I was the only person idiotic enough to be out at that time of day, and my trail was the first human path through the field. The pack was heavy enough to leave plenty of signs of my fellow beasts—hungry deer headed from oak grove to oak grove, rabbits zig-zagging in panic, coyotes and foxes following their respective meals across the stark pure white that had been gray earth the day before, and would be black gumbo mud by the next week. In one or two places something small and furry or slow and feathered left behind a tiny tragedy in the snow, a spot of red marring the otherwise near perfection of the white field.

 

The day was bitterly, achingly frigid, and my lungs hurt to breathe. My bedraggled furburger hat that most folks find so amusing was earning its keep and then some. My fingers hurt, since my warm gloves had been spotted with something that smelled sinister which I didn’t want smeared across the steering wheel.

 

As I looked across the field, I was struck for a moment by the way everything was clean, nearly pure, and full of promise. Sure, it would be weeks before Dean and Ennis could begin pulling the big green monsters across the field, disking and plowing and harrowing and seeding, then praying for enough rain but not too much, in a month so steamy and hot one would be hard pressed to believe this same  field was once covered in  frozen, crystalized water. It would be weeks before the first green shoots could begin to appear in the tortured fertile soil, awakened ever so slowly by the warmth of a spring sun. But I saw the promise there, the promise of a new season and a new year.

 

I saw that promise in another place the other day, when a tiny patch of jonquils, those flowers I love so much, began thrusting their spears through the soil, planning an early attack on the dreaded month of February with off-yellow blooms and green stems.

 

The promise of winter was evident in the doe I saw the other day as well. Apparently a child bride or the recipient of some early-rut romance, her belly was swelling slightly, even though her bones were beginning to show with winter’s hunger. Most of the corn piles and feed plots, which I believe have altered the natural feeding habits of whitetail deer, shut off quickly on Jan. 2 as deer season became a memory.

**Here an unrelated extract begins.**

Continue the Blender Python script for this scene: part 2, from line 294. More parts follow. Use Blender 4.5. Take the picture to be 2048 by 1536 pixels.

By the second week of January, most deer have to work for a living again, and this doe was doing just that, urgently working the woods for sustenance for herself and the fawns inside her.

 

We too often get caught up in the day to day chill, or the excessive cost of heating, or whining children and grumbling adults stuck inside, or the odd rain storm that threatens to become—or becomes—ice. Nerves fray, and the clear, startling cold of a night sky pierced with sharp stars is passed over as we hurry from warm car to warmer house.

 

Personally, I love the cold, and all the promises of winter. It won’t be long until the jonquils are joined by other brave buds and blossoms, and then suddenly one day my beloved woolen underlayer will be just plain hot.

 

My swallows will return to their nest on the porch, and if the new kittens haven’t learned how to hunt and climb, there will be strident peeps as the eggs hatch and another flock of hungry mouths compete for the offerings of the desperate beaks of their parents.

 

The turkeys will strut, and the fawns will stagger, and the rabbits will dance in the moon of March and April. Possums will get fat again, and I’ll hang up my traps for a fishing pole.

 

I love the spring, the summer and the fall—but most of all, I love winter, and all it promises.